Christian Bale’s rendition of American Psycho is truly one of the greatest creations of contemporary cinema. But the modern-day retelling of the classic tale depended on the script just as much as it did on the execution of whoever would step into the shoes of Patrick Bateman. The story behind the studio’s search for a worthy actor is a troubling one, considering how both Christian Bale, as well as the film’s director, were both set on working together. But what is a victory without a little taste of defeat?
As the hope for Bale being cast in the role dwindled, the director kept advocating for the then-lesser-known actor in the lead. The actor, on his end, kept rejecting roles in the hopes of bagging American Psycho. It was meant to be. And perhaps, it’s only right that the film that he worked so hard to score would later go on to establish Bale as the method actor that he is today known to be.
Christian Bale Scared Writer With His In-Character Persona
Once the production began on American Psycho and Christian Bale was brought on board, the actor who never believed in the term “method acting” when applied to him and always claimed that he would “just kind of wing it” with his roles, fell so in sync with his role as Patrick Bateman, that Bret Easton Ellis, writer of the novel, had to ask him to stop doing whatever he was trying to do.
Whenever comments about his inimitable acting style were brought up in the past, Christian Bale would profusely refuse to practice any particular style, dismissing it as a one-trick pony. While out promoting his recent film, The Pale Blue Eye, Bale directly addressed the issue saying,
“Method actors study method acting. I’ve never studied any acting at all. I just don’t want to offend true method actors. I just do whatever I do. I don’t know what it is.”
However, as involved as the actor may have gotten in his role as Patrick Bateman, nothing scared him more than his encounter with the bankers on the trading floors of Wall Street. In an interview with GQ, the actor recalled,
“When I arrived there before making the film, a bunch of them would go, ‘Ah Patrick Bateman!’ and pat me on the back and would go, ‘Oh yeah, we love him,’ and I was like, ‘Yeah, ironically, right?’ and they were like, ‘What do you mean?’”
The novel, written by Bret Easton Ellis and published in 1991 is a searing satire and criticism of the capitalistic culture and society in the 80s. Bale went on to acknowledge that fact and dismiss the ridiculousness of his entire encounter with the people on Wall Street, claiming that the fictional aspect of the story in itself was so overtly exaggerated that it felt hilarious to him.
Christian Bale as Patrick Bateman Was a Class Apart
When Christian Bale came along, it was almost unanimously believed that the American Psycho team couldn’t have asked for a better lead. But the director, Mary Herron, already knew it after one audition session.
“When I first went in and auditioned for [Herron], I just went to her apartment and it was just her with a little camera, and I didn’t approach it like she said the other actors had where they were talking about what’s his childhood, what’s the reason he’s become this. I was like, ‘None of that really matters. He’s just like this alien.’

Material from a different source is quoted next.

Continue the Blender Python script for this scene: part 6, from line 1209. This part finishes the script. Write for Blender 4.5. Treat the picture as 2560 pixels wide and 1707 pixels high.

And so, as we were doing the scene, I started laughing and she started cracking up and we both realized we had the same very sick sense of humor, and we were like, ‘Oh yeah, alright this will work between us.’”
During the casting call, Bale didn’t have much to show for himself (all his great unassailable works came later on in his career) and there were already other better-known actors stepping up for the role, but Herron believed in that young boy whose defiant role made an indelible impression in Steven Spielberg’s 1987 film, Empire of the Sun. It also helped that he managed to blow away the director with his humor and take on the character.